Beep. The computer hiccuped.

'Uh, you have an overdue fine. Unfortunately, because it exceeds a dollar, you can't take out any books until this fine is paid. You want to pay it now?'

My eyes bugged out of my head. WHAAAAAAAAAAT? OK fine, keep calm and let's pay it.

Well, wouldn't you know. That's the day I had no money on me. Nothing but two cents worth. Funny. The thing about the library, it's not the bank. There's no ATM machine, and they don't take plastic. Cash and change only. Thank you for your consideration. ONLY? ONLY I don't have any moneyyyyyyyy!

I stood there, the world swirling about, the ecstasy of my apparently premature triumph ebbing away. All I needed was a little less than two measly dollars, can you believe that? $1.75 standing in the way of me getting the book; in the way of my capacity to study from the textbook; in the way of my passing the course; in the way of my life as a university student, and who will then become a failure and be traumatized for the rest of my LIFE! The enormity of that small amount struck me hard in my heart. It almost shattered.

The alarm reaction that activates during potentially life-threatening emergencies is called the fight or flight response. If you are caught in ocean currents, your almost instinctual tendency is to struggle toward shore. You might realize rationally that you're best off just floating until the current runs its course and then, more calmly, swimming in. Yet somewhere, deep within, ancient instincts for survival won't let you relax, even though struggling against the ocean will only wear you out and increase your chance of drowning. Still this same kind of reaction might momentarily give you the strength to lift a car...

Let us take a moment to remember that this is the Diary of the Besharami, and all thoughts, acts, and behaviours herein shared are to be taken with this knowledge and precludes material which may shock, embarrass or render the reader such like.

I refused to give in.

All I needed was $1.75, right? Not much. And when you consider it, it's just a collection of a bunch of quarters ($0.25). A quarter to the average middle class person is not actually considered to be all that much. We would drop a quarter and not really miss it.

In the space of ten minutes later, I stood at the counter with $1.75.

Now I have to let you in on the secret. What I did is something I shouldn't be proud to be telling anyone. Mind you, I didn't steal a wallet, nor rob a child of his lunch money. What I did do was circulate about the library, and approached females browsing alone. I then smiled sheepishly and abashedly, in a hushed voice, asked if they would be able to spare a quarter. 

If you happen to be a female living in the Americas who is not a misanthrope, agoraphobic, or lutropublicaphobic, you will likely have some semblance of an idea about the psychology of my queries.

For everyone else, here is the dirt: In being approached by a younger female, who is asking for exactly and only a quarter in a state of embarassment, one will assume that that female is experiencing an emergency involving the female reproductive system.

The public washrooms/restrooms/toilets in this city boast vending receptacles attached on the wall of the female washroom which provide feminine hygienic products for those in need, all at the cost of a quarter.

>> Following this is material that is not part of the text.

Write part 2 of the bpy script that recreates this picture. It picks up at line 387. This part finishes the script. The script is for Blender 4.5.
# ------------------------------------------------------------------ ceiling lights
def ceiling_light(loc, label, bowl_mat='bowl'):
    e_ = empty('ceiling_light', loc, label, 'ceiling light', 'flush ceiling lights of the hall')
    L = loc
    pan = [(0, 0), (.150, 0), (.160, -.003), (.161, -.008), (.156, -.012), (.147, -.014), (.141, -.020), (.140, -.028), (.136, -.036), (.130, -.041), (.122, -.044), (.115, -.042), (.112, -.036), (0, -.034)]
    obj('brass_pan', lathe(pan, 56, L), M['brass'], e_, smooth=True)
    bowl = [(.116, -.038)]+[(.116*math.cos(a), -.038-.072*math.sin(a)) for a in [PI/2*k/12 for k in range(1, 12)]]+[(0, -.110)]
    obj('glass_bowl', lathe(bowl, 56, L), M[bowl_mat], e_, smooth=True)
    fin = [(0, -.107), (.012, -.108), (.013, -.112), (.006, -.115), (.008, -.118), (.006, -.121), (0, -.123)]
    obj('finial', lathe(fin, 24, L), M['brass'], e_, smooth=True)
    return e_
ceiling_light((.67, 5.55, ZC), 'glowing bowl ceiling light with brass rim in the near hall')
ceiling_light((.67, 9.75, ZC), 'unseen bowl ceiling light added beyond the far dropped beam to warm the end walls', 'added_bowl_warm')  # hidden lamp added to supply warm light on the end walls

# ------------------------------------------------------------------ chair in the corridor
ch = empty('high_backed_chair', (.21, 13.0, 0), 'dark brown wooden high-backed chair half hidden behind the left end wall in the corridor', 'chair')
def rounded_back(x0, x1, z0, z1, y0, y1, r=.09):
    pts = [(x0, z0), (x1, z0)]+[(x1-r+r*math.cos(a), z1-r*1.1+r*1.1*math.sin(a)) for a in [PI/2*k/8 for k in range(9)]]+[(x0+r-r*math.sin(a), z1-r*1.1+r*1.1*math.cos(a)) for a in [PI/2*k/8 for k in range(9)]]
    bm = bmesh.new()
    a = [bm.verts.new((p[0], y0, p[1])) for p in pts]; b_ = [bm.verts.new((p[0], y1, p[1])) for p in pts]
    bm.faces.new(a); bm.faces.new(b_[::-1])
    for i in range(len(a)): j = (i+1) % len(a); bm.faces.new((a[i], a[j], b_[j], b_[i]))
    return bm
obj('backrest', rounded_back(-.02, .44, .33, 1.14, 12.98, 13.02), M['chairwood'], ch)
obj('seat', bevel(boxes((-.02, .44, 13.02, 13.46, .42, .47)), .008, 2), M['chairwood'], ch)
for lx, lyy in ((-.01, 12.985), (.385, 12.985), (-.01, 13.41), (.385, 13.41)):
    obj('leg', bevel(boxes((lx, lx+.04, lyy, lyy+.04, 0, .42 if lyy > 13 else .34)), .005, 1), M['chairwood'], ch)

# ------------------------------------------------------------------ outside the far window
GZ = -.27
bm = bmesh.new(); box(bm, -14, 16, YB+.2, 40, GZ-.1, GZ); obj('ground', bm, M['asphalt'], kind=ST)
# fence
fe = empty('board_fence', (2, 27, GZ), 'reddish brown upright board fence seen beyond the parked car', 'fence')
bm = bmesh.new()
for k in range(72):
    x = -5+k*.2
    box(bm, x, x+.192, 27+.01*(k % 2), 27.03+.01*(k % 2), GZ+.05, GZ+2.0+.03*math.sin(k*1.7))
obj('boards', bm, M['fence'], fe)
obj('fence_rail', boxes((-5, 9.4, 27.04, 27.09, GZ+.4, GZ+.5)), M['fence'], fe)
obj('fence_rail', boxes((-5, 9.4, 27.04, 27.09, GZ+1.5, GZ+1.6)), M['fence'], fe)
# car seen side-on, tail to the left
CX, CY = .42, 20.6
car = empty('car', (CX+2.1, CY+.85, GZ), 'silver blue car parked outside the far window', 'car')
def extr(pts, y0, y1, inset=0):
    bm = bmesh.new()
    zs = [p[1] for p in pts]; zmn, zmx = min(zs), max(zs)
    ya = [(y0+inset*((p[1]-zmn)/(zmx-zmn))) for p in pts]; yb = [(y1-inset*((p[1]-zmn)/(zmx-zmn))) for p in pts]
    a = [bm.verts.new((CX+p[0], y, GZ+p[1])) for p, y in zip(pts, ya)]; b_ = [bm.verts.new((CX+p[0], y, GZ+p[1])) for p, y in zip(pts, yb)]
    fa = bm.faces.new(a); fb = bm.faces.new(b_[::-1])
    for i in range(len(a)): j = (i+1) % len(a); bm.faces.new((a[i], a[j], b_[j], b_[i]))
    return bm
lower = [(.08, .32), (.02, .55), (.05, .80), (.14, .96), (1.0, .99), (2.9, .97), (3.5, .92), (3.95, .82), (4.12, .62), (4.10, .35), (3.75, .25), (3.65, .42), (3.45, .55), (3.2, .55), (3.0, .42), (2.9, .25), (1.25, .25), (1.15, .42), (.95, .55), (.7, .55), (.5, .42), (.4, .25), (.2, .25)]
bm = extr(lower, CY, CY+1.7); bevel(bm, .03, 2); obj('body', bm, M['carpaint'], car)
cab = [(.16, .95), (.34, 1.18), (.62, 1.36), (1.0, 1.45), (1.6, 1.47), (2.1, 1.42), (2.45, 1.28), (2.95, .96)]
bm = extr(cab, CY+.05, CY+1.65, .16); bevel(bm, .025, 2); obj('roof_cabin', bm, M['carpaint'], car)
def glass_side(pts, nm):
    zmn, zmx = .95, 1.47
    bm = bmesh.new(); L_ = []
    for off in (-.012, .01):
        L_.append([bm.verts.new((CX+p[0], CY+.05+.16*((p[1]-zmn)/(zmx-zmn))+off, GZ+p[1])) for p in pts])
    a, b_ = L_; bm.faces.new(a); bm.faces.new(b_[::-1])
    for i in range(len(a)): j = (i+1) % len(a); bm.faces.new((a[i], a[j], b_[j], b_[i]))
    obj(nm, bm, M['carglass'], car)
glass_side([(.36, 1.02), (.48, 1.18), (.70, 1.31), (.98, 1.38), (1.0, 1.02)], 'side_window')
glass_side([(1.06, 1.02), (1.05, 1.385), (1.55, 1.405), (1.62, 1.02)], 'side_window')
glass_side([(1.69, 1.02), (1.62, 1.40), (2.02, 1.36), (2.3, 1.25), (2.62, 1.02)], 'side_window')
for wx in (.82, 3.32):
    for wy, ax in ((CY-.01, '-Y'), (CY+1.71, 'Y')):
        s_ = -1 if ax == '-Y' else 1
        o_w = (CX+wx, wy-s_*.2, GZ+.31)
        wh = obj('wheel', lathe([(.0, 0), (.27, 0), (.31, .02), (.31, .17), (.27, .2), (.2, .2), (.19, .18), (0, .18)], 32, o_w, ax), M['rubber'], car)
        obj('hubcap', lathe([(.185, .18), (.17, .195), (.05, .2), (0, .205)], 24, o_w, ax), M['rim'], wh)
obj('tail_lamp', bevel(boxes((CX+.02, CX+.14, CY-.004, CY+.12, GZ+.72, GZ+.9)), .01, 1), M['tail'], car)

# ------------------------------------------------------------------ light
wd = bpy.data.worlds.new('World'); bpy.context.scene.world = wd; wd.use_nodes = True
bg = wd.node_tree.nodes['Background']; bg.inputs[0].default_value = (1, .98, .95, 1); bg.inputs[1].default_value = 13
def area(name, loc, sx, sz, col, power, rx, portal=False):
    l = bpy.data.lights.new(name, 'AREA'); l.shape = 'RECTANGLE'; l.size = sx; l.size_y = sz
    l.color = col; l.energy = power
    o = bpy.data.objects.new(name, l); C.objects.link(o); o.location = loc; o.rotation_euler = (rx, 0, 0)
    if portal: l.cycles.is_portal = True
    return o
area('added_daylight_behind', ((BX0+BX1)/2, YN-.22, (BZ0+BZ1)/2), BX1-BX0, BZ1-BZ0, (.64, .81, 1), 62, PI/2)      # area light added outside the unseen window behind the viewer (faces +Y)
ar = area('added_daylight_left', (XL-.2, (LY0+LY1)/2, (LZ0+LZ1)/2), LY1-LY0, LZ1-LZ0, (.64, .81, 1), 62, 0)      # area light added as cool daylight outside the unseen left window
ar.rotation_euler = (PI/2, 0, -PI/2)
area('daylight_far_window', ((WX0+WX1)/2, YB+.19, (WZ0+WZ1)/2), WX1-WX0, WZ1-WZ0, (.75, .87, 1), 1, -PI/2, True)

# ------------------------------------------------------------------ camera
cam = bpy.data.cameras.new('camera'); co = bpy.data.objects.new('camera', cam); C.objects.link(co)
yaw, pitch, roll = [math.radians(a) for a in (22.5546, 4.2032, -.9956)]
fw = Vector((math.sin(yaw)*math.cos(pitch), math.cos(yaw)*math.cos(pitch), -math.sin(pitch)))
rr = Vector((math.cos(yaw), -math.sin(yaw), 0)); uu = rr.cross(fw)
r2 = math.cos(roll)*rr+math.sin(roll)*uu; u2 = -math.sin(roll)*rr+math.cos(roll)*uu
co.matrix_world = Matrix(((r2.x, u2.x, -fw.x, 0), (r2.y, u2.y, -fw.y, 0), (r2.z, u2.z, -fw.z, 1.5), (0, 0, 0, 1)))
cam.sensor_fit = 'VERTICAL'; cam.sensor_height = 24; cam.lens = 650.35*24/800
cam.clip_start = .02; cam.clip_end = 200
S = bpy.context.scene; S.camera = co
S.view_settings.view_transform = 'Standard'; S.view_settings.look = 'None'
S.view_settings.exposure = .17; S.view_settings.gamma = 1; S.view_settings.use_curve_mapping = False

The males reading this may be familiar with the sight, as they have their own version vending contraceptive products. Do not ask me how I know.

Aaactually, on second thought, I am going to have to explain that since with that last sentence I have condemned myself to your inclination to believe that my besharampan extends to possessing this knowledge via my own personal sin. Well, excuseee me. Contrarily, I am familiar with the existence of condom-selling-boxes in the gents because one of my friends, back in the day, used to bug me, the way friends do, by stealing possessions of mine (to wit: shoes that I remove while studying) and hiding them in the mens washroom, assuming that I wouldn't dare go get them. Little did he know. Pshh.

 So yes, what I did was ask random women for 25 cents, and they gave me, thinking I  needed to buy feminine hygienic product ASAP.  I didn't coerce nor did I steal. They gave of their own free-will. And, in the process, I amassed the amount of money I needed to pay my fine and get the book. True story, yo.

As I left the library, I almost heard the sounds of that marching band....


  1. LOLLL this is why we love you, my besharam friend :)

    1. Facebook sure helped in getting used textbooks.. groups and etc.

      Lol and what a brilliant excuse for the 25 cents *hands over Nobel Prize for Quarter Extraction*

    2. Yeah well facebook wasn't around when I was doing the old-fashioned pounding the pavements and calling and whatnot :| and lol thank you :P

  2. Actually I don't know what to say to this. :P

    For one thing, you improvised very well and for that , umm ... joins the squad to give you the Nobel prize.

    1. Hahaha it's ok you can also be in the speechless brigade.

  3. *scratches head* ... umm where is the besharami ... seems like a pretty natural set of events :O

    1. Haha you know, an hour after I wrote this and was walking down da street just thinking aiwi, Iwas like nerdyy will not find that shocking or anything LOLLL that's just how we are.

  4. lol... that was funny and smart...
    your narration skills and vocab still amaze me...

  5. Lol just goes to show how much you love books :P

    Personally I wouldn't have the balls to ask anyone for even a dime :O

    1. Well it wasn't about my love for books, that was a mandatory textbook required and I had to get it one way or the other.